Visto che siamo in un sito di appassionati l'avviso è d'obbligo.
Dimenticatevi, nel bene e nel male del manga e dell'anime originali di Masamune Shirow. Ghost in the Shell di Rupert Sanders è certamente un omaggio a quel mondo, a quei personaggi e a tutto quello che ne consegue. Ma è veramente un'altra cosa.
Se avete superato Scarlett Johansson significa che vi interessa saperne di più, partendo dal presupposto che sto recensendo il film per quello che è, non per le aspettative di un fan.

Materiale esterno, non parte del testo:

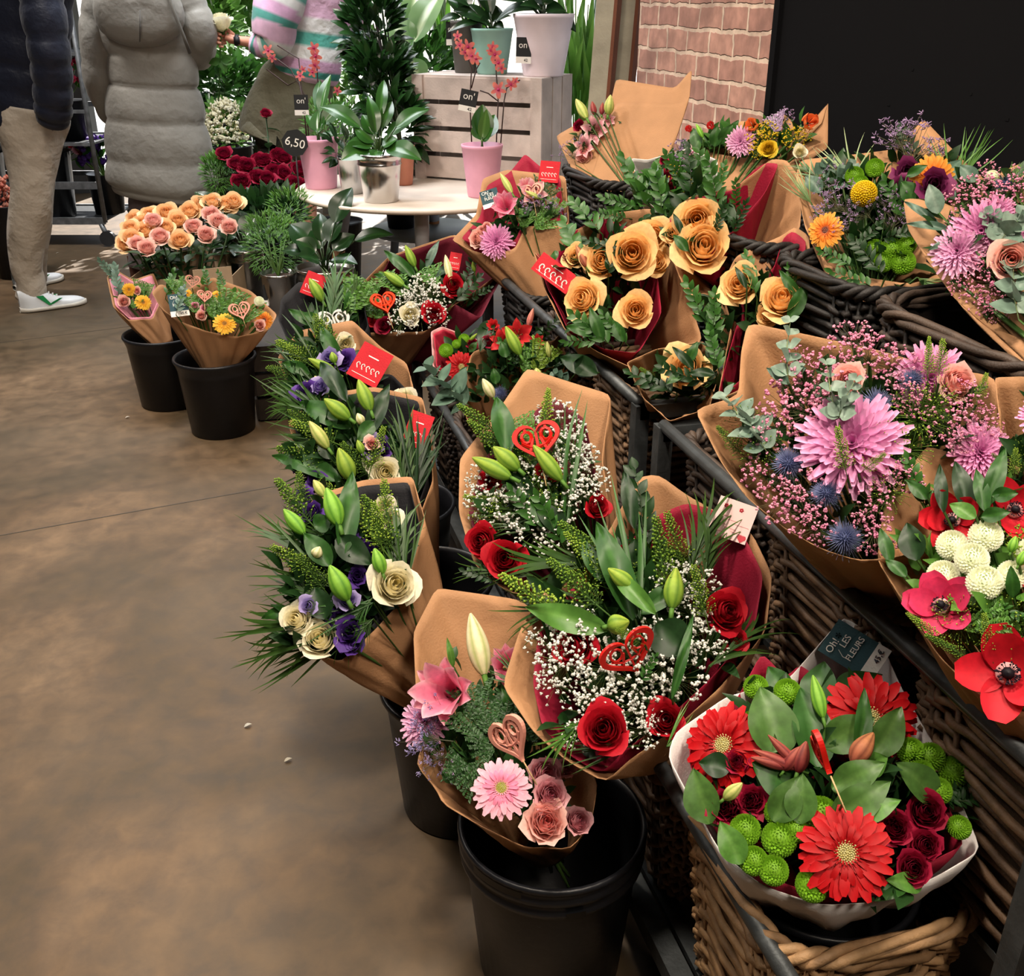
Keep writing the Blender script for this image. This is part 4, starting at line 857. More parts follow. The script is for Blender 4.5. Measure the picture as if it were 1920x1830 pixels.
bouquet('wrapped_bouquet', 'red rose and gypsophila bouquet with an upright red heart pick and three lily buds', (1000, 890), 1.98,
 [(862,860),(935,768),(988,690),(1065,715),(1146,740),(1128,860),(1142,960),(1125,1080),(1030,1120),(950,1110),(890,1060),(860,960)], (.64,1.60,.38), '''
rose 948 1048 42 red 0 -.2 .02;rose 902 1015 34 red -.3 0 .01;rose 920 900 24 red -.2 .2;rose 1030 880 26 red;rose 1120 950 26 red .3 0
gyp 1045 790 50 gyp;gyp 1070 830 52 gyp;gyp 1090 880 56 gyp;gyp 1110 910 46 gyp;gyp 1080 860 50 gyp;gyp 960 900 50 gyp;gyp 930 950 52 gyp;gyp 980 960 56 gyp;gyp 1010 1000 50 gyp;gyp 1050 960 50 gyp;gyp 1040 1030 44 gyp;gyp 900 950 42 gyp;gyp 1000 920 44 gyp;gyp 1100 930 40 gyp;gyp 900 900 36 gyp
cloud 980 850 50 gseed;cloud 1020 940 60 gseed;cloud 1040 870 60 dseed;cloud 920 970 50 gseed
leaf 955 850 930 745 44 lf .02 .05;leaf 1000 930 940 880 40 lfd .02 .03;leaf 1040 990 990 940 36 lf .03 .04;leaf 1060 1000 1000 940 44 lfd .02 .04;ruscus 1020 1000 960 920 70 lf .02 .05;ruscus 1060 1030 1010 930 70 lf .02 .05;palm 1000 1000 900 960 80 pal 0 .01;palm 1000 1080 850 1060 80 pal 0 .01;grass 1060 1000 1080 740 90 lf .0 .04;ruscus 940 1090 870 1070 50 lfd .0 .01;grass 1020 960 880 1010 60 pal 0 0
bud 957 895 886 858 38 budg .05 .06;bud 972 880 925 838 40 budg .05 .07;bud 1052 900 1000 835 36 budg .05 .07
seed 970 870 880 790 40 dseed 0 .03;seed 960 830 860 760 40 dseed 0 .03;seed 1020 820 1028 730 30 gseed .02 .05;seed 960 960 870 930 34 gseed 0 .02;fern 1000 830 970 780 50 fern 0 .03
heart 1022 900 1000 790 100 hred .04 .09 .1''', liner='dred', fill=260, tilt=(.5,.6,.1), bulge=.06, fcol='fernd', lrim=[(900,860),(950,800),(1040,740),(1100,780),(1118,860),(1132,960),(1115,1070),(1025,1110),(950,1100),(895,1050),(870,960)])
bouquet('wrapped_bouquet', 'pink gerbera and double lily bouquet in kraft paper in the big front bucket', (940, 1400), 1.60,
 [(775,1185),(818,1102),(960,1122),(1060,1150),(1060,1250),(985,1260),(1040,1350),(1122,1465),(1108,1545),(1070,1592),(985,1590),(900,1548),(826,1505),(822,1485),(779,1432),(800,1380),(780,1290)], (.40,1.22,.23), '''
gerb 940 1478 58 pinkg -.1 -.2 .03;srose 1032 1490 38 dustp .1 -.1 .02;srose 1024 1542 46 palep 0 -.3 .02;srose 1022 1450 36 dustp .2 .1 .0;srose 1085 1540 30 dustp .3 -.2 -.01;srose 1060 1440 22 dustp
dlily 842 1298 74 dlily -.3 .4 .03;dlily 950 1250 50 dlily .1 .5 0;mum 795 1350 46 mumw -.4 0 0
bud 908 1265 882 1150 52 budw .04 .09;leaf 850 1250 838 1195 14 lfl 0 .03
stat 850 1390 765 1380 60 statl .02 .01;stat 850 1420 790 1420 60 statl .01 .0;stat 860 1340 790 1340 50 statl .02 .02;stat 850 1400 820 1440 60 stat .01 .01
fern 900 1350 880 1280 70 fernd .02 .03;fern 920 1400 860 1330 80 fernd .02 .03;fern 930 1400 880 1420 80 fernd .02 .02;fern 940 1380 960 1290 80 fernd .01 .02;fern 880 1440 830 1430 60 fernd .01 .01;fern 900 1430 850 1480 60 fernd .01 .01;fern 1000 1400 1000 1310 60 fernd .0 .01;fern 920 1380 905 1320 60 fernd .03 .04;leaf 1010 1300 980 1230 30 lfd .0 .02;leaf 960 1330 940 1290 20 lf .01 .03;grass 990 1290 900 1230 40 lf .02 .03
heart 1000 1460 935 1345 110 hpink .04 .08 -1.5''', fill=300, tilt=(.55,.55,-.1), bulge=.045, fcol='fernd', fl=.035)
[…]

La storia che il film racconta è quella del Maggiore Mira Killian, un cyborg in forza alla Sezione di Sicurezza Pubblica numero 9, un gruppo di poliziotti che agiscono con ampia libertà contro hacker e criminali informatici che agiscono con tecniche sofisticate. C'è un rapporto stretto tra la Sezione 9 e la Hanka Robotics, non fosse perché la multinazionale non solo è responsabile dell'innesto del cervello di Mira nel corpo cyborg, ma perché potenzia i vari agenti della squadra con ogni sorta di upgrade.
La Hanka è sotto il mirino di un misterioso terrorista, capace di entrare più o meno in qualsiasi sistema, compiendo attentati nei confronti di scienziati e alti dirigenti.

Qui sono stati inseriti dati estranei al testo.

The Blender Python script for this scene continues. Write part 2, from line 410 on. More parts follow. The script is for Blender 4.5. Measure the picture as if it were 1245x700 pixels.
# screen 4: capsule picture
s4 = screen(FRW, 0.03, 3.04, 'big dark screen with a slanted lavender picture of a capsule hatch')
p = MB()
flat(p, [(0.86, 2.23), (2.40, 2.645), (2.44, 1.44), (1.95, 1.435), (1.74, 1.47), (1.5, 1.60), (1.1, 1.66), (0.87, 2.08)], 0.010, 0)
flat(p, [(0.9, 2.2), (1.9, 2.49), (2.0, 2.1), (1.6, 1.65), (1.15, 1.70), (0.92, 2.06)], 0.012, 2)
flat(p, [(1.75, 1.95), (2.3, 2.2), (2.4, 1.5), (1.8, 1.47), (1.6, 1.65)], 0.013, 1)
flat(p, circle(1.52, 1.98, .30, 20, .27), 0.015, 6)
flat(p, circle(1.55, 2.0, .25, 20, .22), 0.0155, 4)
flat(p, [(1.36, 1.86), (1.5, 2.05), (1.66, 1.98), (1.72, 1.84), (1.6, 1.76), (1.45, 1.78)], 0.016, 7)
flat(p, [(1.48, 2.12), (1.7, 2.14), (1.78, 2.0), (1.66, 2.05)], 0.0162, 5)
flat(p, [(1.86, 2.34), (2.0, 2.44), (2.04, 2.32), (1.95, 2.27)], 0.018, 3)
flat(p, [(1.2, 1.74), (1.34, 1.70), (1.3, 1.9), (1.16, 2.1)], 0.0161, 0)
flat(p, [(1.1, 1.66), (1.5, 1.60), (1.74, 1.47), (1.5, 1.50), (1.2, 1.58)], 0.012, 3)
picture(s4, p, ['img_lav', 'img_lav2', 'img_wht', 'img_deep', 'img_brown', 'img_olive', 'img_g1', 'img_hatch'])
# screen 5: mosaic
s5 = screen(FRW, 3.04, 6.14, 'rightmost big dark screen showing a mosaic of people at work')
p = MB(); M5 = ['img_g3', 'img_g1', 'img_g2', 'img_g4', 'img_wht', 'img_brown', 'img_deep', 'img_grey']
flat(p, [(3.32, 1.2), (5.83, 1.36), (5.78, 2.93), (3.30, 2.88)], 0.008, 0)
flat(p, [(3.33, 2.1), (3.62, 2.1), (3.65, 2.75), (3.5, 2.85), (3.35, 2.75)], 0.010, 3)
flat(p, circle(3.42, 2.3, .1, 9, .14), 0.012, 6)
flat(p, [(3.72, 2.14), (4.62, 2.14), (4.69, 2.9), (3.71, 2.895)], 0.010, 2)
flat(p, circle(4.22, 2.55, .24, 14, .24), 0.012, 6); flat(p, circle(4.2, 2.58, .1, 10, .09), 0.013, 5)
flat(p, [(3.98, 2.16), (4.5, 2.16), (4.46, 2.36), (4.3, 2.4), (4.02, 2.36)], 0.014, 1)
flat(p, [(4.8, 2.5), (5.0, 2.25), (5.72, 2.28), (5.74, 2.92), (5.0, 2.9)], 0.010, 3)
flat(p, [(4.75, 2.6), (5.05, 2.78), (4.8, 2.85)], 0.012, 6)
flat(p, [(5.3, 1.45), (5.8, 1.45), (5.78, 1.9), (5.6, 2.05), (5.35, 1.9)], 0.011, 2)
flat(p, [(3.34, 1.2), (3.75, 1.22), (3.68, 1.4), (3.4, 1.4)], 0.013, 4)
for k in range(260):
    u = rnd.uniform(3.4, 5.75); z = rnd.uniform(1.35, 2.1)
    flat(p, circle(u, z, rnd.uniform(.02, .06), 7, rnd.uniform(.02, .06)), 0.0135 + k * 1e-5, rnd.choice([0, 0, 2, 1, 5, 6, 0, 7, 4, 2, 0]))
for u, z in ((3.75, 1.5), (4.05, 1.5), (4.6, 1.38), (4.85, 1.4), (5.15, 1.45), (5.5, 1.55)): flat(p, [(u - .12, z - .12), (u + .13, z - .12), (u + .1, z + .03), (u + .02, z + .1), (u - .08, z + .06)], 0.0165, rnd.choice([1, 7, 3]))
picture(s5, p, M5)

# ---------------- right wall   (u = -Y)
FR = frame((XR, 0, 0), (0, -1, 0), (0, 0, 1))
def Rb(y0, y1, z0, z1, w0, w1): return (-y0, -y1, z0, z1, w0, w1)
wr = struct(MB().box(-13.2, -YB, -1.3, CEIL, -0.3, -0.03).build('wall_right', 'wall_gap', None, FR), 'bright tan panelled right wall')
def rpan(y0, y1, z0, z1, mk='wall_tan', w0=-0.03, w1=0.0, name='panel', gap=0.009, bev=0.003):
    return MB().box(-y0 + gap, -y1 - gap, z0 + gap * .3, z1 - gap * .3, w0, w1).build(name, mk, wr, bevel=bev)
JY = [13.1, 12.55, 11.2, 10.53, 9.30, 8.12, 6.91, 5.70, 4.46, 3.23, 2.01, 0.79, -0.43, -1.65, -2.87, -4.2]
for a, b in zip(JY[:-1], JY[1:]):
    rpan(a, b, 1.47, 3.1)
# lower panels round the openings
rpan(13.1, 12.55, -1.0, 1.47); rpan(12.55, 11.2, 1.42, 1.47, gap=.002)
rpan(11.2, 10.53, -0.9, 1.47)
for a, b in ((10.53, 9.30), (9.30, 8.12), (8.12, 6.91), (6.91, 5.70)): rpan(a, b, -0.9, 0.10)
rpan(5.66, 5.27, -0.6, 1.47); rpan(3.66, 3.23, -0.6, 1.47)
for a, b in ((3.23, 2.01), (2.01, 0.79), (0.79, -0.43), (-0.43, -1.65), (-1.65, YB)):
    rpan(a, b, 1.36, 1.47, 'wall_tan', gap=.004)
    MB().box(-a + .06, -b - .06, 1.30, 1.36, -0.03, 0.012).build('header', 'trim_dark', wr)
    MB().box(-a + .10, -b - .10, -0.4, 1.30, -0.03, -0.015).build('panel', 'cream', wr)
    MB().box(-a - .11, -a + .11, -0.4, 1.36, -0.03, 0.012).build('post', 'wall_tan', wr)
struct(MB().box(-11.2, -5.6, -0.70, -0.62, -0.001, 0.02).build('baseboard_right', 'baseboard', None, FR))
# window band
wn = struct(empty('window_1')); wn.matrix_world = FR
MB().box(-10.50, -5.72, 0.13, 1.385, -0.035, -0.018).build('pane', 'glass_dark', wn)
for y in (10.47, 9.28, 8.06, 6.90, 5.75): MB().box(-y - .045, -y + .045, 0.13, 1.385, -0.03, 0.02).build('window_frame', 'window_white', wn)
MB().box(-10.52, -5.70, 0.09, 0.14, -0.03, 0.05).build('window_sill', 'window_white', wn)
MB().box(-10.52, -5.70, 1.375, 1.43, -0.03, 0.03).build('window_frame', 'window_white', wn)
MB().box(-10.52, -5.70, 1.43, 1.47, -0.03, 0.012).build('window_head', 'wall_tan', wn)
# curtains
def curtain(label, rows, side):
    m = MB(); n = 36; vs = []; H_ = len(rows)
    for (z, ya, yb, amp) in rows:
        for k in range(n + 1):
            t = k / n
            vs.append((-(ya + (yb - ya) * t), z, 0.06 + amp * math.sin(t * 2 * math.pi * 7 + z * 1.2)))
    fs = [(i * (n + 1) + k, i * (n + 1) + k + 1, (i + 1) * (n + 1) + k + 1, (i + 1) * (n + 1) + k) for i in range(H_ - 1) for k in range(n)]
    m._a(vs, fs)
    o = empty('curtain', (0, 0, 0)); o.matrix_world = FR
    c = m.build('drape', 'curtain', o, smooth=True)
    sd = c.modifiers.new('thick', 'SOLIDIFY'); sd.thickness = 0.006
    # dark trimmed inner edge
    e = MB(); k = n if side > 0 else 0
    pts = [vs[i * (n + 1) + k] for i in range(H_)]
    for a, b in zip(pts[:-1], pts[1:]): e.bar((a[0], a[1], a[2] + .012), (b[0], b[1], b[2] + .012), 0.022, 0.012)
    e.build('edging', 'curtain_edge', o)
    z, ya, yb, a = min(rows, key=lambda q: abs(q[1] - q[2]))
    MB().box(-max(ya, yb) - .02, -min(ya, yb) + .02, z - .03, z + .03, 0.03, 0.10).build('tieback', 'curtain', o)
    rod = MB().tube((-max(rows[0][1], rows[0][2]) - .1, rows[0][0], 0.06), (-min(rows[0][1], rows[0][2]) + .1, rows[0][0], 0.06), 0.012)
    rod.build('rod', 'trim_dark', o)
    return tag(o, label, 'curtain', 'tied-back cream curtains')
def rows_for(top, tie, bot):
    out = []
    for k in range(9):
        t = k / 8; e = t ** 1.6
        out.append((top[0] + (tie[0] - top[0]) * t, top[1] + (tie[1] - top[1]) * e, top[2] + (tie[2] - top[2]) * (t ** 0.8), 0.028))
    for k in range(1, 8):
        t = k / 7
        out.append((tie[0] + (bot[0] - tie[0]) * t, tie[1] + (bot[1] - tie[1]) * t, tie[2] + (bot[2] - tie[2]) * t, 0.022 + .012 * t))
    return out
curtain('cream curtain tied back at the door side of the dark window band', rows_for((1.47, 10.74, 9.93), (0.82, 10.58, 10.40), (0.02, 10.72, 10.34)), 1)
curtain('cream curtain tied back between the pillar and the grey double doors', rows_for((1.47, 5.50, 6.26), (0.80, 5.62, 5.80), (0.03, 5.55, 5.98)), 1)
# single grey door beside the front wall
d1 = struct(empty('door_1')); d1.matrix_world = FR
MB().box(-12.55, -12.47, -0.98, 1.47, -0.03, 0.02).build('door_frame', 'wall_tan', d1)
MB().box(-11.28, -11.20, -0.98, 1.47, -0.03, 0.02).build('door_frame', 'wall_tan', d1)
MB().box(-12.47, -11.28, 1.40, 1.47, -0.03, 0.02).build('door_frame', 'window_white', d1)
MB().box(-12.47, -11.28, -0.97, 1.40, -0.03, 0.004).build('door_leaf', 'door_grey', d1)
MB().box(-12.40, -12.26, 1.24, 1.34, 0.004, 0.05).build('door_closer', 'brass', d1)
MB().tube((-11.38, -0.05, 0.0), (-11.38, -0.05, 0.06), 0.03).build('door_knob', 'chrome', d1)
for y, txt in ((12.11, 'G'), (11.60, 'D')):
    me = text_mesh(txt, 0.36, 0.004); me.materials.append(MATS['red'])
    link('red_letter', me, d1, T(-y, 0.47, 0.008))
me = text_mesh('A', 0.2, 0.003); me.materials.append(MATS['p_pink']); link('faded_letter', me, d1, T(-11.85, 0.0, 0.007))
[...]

Nell'indagare sulle malefatte del personaggio, Mira e i suoi compagni di squadra scopriranno che, come spesso capita, dietro le apparenze c'è di più.
Ma la vita "lavorativa", sempre che una donna con un corpo robotico possa avere altra vita al di fuori del lavoro, non è l'unico problema di Mira. Misteriosi glitch sembrano emergere nel codice della sua memoria, provocandole allucinazioni visive e uditive. Sono echi della sua perduta vita passata, della quale non ricorda nulla? Difetti nel codice?
Forse ci sono connessioni che la stessa Mira non riesce a immaginare.
Diciamolo chiaramente. Il futuro immaginato da Ghost in the Shell, ispirato alle visioni cyberpunk degli anni '80 e '90 è ormai un retrofuturo. Una proiezione portata all'eccesso della visione fantascientifica dell'epoca.
La regia di Rupert Sanders non omaggia il linguaggio cinematografico d'epoca, bensì aggiunge le suggestioni visive che il cinema ha aggiunto al genere in questi anni. Il risultato è un film che, a occhi disinformati, appare epigono quando invece il materiale originale era seminale.
Il cast, tra comprimari, antagonisti e co-protagonisti, è praticamente al servizio della Johansson che, com'era immaginabile, regge tutto il film dando credibilità all'operazione. Solo Takeshi Kitano ha un lampo di personalità, per fortuna, che mette sotto i riflettori sia pur per poco, un personaggio che invece era schiacciato sullo sfondo come tutti gli altri. Che qualcuno abbia pietà dei poveri sgherri mandati in tre a combattere contro un qualsiasi personaggio di Kitano. Anche interi eserciti sono troppo poco.
Ghost in the Shell non è un'occasione persa, bensì l'inizio di un potenziale nuovo franchise cinematografico, da considerasi come una libera interpretazione della sua fonte. Come accade a tutti gli adattamenti cinematografici.
Il lontano eco delle idee fantascientifiche alla base in questo film è invero molto più labile del Ghost, di quell'anima che permane nel corpo cyborg, vero MacGuffin dell'intera saga originale, ma c'è ancora.
La conclusione è che siamo davanti a un buon film d'azione, che dura il giusto, confezionato con molta attenzione allo spettacolo e non moltissima allo spessore dei personaggi. Divertimento allo stato puro.